Abstract

DAVID GARRICK's 1750 PRODUCTION OF Romeo and Juliet at Drury Lane attracted much attention of the Town at the time and has attracted many scholars since.' Garrick had provided London with a better Romeo and Juliet two years before, but that has been almost completely overlooked. The circumstances of the 1750 production were spectacular. Spranger Barry and Susanna Cibber had defected to Covent Garden, and Garrick boldly met the challenge head on: when it became apparent that John Rich would stage Romeo and Juliet at Covent Garden, capitalizing on the suitability and previous success of Barry and Cibber in the lead roles, Garrick resolved to do the part of Romeo himself, with young George Anne Bellamy as his Juliet. The consequent battle confined London to an exclusive diet of Romeo and Juliet from the 28th of September until Covent Garden faltered and played The Beggar's Opera on the 12th of October.2 Although Shakespeare's original play had been revived in 1662, it was displaced by Thomas Otway's History and Fall of Caius Marius (1679), which interpolated great chunks of Romeo and Juliet into a new plot drawn from North's Plutarch.

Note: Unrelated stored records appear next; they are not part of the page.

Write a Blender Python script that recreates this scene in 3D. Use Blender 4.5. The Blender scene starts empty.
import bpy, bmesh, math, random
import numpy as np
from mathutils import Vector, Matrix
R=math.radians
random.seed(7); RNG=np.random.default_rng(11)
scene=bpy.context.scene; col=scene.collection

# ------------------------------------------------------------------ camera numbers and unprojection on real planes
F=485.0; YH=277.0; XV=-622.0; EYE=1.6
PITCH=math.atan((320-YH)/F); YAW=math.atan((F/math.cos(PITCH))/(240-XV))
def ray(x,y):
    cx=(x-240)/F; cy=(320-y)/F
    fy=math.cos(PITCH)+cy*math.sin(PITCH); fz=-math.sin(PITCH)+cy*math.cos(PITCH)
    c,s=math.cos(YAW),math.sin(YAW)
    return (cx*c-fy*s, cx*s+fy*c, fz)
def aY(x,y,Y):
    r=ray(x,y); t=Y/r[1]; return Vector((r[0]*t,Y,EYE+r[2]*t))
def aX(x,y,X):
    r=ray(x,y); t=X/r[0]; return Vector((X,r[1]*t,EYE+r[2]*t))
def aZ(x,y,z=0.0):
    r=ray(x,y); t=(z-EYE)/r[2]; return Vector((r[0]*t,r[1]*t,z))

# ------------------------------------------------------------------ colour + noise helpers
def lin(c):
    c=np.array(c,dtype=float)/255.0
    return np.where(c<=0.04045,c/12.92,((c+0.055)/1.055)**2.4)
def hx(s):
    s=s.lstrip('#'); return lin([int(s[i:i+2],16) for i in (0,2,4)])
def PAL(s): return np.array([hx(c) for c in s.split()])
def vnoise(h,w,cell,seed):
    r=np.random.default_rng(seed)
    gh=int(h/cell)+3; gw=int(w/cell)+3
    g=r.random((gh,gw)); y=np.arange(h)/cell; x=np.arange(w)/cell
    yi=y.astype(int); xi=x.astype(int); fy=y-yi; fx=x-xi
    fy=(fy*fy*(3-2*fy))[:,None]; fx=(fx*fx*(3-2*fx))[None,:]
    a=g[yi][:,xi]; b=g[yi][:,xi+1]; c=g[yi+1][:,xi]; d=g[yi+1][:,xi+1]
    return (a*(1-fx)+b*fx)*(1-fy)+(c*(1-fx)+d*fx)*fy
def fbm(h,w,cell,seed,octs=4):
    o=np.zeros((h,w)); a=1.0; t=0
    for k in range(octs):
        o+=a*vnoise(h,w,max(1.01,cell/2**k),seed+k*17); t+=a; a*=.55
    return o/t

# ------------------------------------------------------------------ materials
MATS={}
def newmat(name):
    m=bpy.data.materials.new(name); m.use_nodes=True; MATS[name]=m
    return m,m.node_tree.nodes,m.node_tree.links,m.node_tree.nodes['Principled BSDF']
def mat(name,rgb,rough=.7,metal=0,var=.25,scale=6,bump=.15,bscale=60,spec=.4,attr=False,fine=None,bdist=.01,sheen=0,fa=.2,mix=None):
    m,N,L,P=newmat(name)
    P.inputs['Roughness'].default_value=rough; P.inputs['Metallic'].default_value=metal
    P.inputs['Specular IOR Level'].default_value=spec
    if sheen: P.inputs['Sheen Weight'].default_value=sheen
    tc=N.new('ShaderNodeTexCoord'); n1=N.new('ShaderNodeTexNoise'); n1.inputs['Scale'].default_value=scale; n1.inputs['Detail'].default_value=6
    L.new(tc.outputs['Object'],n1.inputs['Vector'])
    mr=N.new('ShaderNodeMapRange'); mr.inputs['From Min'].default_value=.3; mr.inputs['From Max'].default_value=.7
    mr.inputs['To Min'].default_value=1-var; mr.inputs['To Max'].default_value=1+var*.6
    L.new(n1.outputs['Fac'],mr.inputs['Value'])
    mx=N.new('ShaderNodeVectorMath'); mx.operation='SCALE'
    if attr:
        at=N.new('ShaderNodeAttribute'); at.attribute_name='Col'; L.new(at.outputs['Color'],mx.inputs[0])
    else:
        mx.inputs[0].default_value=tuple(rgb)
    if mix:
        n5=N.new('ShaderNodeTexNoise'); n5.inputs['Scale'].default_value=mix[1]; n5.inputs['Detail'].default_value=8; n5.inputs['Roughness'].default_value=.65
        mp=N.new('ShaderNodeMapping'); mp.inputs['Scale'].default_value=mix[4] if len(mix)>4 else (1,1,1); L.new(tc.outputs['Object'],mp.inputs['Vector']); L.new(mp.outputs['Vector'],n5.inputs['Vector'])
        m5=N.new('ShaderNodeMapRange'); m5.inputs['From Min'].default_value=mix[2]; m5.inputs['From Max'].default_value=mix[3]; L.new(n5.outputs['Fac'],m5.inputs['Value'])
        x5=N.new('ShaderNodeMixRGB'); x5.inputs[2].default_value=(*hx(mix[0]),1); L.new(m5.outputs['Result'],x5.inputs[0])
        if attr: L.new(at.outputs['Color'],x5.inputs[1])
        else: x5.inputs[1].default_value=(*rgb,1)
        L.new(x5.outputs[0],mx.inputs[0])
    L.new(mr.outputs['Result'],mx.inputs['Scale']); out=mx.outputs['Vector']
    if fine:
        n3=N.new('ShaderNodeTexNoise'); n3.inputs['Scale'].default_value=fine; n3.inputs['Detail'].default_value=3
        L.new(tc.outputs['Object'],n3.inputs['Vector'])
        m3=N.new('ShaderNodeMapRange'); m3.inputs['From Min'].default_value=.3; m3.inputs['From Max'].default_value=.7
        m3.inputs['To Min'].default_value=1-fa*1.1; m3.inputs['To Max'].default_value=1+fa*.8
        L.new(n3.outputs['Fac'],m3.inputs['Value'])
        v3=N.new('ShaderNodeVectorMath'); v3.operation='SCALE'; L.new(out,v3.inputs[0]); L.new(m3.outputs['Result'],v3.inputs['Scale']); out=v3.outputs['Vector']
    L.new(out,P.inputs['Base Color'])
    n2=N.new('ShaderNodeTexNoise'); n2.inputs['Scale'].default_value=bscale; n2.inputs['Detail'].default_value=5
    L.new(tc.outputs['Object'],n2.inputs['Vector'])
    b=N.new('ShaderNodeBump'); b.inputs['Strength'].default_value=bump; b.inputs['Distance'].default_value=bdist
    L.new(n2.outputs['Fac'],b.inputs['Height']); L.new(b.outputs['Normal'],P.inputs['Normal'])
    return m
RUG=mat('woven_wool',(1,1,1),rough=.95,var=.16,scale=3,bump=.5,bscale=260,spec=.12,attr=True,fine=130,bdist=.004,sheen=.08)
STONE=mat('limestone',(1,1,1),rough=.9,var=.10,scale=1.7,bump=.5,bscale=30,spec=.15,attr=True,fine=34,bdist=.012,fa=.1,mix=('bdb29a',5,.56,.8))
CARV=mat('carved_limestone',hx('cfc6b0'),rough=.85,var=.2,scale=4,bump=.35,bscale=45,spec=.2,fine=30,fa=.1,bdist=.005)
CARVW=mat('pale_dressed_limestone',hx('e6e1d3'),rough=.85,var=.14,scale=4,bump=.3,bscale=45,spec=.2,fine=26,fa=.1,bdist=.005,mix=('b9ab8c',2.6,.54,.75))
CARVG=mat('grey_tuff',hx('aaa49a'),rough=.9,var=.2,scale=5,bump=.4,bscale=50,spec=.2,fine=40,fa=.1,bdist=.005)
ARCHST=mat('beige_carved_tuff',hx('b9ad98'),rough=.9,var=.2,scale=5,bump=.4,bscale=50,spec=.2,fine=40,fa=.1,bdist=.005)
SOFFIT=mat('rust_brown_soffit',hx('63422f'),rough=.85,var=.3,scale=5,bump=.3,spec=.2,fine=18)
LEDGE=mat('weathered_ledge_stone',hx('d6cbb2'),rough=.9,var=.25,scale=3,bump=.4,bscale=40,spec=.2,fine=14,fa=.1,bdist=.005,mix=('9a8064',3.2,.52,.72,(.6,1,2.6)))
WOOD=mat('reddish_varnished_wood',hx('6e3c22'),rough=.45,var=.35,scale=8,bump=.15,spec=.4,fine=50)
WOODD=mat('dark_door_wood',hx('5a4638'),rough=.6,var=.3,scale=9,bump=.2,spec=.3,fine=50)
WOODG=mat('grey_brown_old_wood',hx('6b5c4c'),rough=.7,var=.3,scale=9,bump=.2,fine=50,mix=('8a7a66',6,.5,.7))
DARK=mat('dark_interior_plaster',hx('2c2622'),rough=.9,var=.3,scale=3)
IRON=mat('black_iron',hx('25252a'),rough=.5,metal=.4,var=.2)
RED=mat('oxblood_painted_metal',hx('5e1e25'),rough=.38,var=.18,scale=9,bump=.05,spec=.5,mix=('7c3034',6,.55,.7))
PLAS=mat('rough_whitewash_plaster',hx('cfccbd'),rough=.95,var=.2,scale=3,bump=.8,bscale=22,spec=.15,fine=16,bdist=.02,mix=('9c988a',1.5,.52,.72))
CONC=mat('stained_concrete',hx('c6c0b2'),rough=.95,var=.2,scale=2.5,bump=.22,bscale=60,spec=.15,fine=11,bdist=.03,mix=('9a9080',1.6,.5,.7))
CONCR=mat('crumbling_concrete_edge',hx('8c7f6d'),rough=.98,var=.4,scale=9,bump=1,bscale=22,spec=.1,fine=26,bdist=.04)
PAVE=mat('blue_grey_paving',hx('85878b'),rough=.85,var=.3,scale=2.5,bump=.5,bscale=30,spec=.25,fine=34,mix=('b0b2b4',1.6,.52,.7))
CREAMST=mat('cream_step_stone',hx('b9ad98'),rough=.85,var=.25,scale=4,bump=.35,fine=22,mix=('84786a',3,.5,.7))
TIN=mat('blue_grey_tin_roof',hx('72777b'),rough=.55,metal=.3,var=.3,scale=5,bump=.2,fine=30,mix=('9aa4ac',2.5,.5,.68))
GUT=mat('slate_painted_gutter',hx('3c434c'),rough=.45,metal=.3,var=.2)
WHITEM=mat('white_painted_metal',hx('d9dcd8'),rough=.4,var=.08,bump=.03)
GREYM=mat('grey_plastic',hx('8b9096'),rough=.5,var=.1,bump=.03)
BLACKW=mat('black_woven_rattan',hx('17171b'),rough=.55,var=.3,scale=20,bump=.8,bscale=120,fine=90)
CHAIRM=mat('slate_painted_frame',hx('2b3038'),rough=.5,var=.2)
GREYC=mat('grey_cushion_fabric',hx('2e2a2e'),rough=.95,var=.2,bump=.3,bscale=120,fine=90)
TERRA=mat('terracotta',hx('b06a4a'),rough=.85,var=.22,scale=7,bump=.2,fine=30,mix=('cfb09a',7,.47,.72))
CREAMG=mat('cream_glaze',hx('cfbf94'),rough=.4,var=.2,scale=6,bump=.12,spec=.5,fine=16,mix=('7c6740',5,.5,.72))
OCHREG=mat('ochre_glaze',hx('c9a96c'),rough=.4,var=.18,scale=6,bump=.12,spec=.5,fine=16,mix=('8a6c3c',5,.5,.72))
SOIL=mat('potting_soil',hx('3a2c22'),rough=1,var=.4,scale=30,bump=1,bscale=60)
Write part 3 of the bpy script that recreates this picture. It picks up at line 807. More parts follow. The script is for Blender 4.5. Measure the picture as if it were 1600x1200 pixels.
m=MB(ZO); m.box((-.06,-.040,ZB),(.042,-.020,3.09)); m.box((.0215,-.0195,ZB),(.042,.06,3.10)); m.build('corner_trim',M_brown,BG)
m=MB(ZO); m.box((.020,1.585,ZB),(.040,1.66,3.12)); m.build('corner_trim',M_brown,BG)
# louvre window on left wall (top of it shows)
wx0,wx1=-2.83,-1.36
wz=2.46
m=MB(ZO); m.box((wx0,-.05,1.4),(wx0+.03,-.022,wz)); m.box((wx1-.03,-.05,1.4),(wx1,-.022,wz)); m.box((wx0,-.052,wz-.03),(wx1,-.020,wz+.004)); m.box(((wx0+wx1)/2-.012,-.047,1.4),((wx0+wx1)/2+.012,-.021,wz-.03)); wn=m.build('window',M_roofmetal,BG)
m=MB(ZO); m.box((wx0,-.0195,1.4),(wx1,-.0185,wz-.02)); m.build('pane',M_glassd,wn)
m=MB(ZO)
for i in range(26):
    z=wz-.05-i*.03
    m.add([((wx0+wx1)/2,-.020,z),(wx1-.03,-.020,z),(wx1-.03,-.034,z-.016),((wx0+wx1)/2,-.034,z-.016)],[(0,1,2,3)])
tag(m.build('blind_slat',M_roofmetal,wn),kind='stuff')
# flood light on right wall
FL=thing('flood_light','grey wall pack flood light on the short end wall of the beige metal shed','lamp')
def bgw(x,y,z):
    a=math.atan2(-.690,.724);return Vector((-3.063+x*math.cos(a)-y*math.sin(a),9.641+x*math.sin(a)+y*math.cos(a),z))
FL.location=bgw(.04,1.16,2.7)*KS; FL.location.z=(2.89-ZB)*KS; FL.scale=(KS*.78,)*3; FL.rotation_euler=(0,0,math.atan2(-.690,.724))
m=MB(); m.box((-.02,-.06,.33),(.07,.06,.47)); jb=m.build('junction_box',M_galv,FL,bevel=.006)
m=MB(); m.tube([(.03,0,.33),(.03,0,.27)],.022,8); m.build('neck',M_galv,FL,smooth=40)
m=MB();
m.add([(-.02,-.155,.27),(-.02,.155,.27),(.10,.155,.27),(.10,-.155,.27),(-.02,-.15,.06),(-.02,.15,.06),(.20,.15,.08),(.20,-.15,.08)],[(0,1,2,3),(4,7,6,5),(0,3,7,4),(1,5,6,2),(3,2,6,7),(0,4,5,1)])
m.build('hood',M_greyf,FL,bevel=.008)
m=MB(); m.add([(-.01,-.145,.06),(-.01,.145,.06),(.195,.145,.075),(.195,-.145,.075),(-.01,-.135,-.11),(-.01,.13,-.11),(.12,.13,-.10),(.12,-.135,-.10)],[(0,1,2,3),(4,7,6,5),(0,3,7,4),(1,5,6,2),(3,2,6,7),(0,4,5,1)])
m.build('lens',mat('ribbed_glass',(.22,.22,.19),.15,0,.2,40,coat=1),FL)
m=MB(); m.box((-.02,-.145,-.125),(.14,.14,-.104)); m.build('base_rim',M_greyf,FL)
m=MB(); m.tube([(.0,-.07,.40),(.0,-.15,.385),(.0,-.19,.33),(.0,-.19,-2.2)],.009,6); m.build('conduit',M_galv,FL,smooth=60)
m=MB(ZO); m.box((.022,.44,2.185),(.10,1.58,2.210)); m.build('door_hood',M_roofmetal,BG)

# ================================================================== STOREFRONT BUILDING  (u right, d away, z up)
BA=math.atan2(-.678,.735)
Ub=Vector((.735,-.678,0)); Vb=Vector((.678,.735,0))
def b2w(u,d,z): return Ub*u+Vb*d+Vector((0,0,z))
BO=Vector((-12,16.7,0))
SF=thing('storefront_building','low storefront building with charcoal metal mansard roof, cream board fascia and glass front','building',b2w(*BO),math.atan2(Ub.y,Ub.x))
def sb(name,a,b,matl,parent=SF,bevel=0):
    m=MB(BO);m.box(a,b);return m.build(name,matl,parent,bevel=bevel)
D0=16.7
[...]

The love story of Marius Junior and Lavinia is subordinated in the beginning to the political and military struggle between Marius Senior and Metellus (Lavinia's father), but assumes a dominant part as the play progresses. Although Otway was criticized for his rather expedient borrowing (readily acknowledged in his Prologue), he blended the material with some skill, and his play has effective passages beyond Shakespeare's borrowed glory. It continued to be acted in the first three decades of the eighteenth century, one or two performances in most seasons through 1727, the final performance coming in 1735 with Theophilus Cibber's eccentric sister, Mrs. Charlotte Charke, playing Marius Junior as a trousers role.3 In those years Romeo and Juliet was not performed.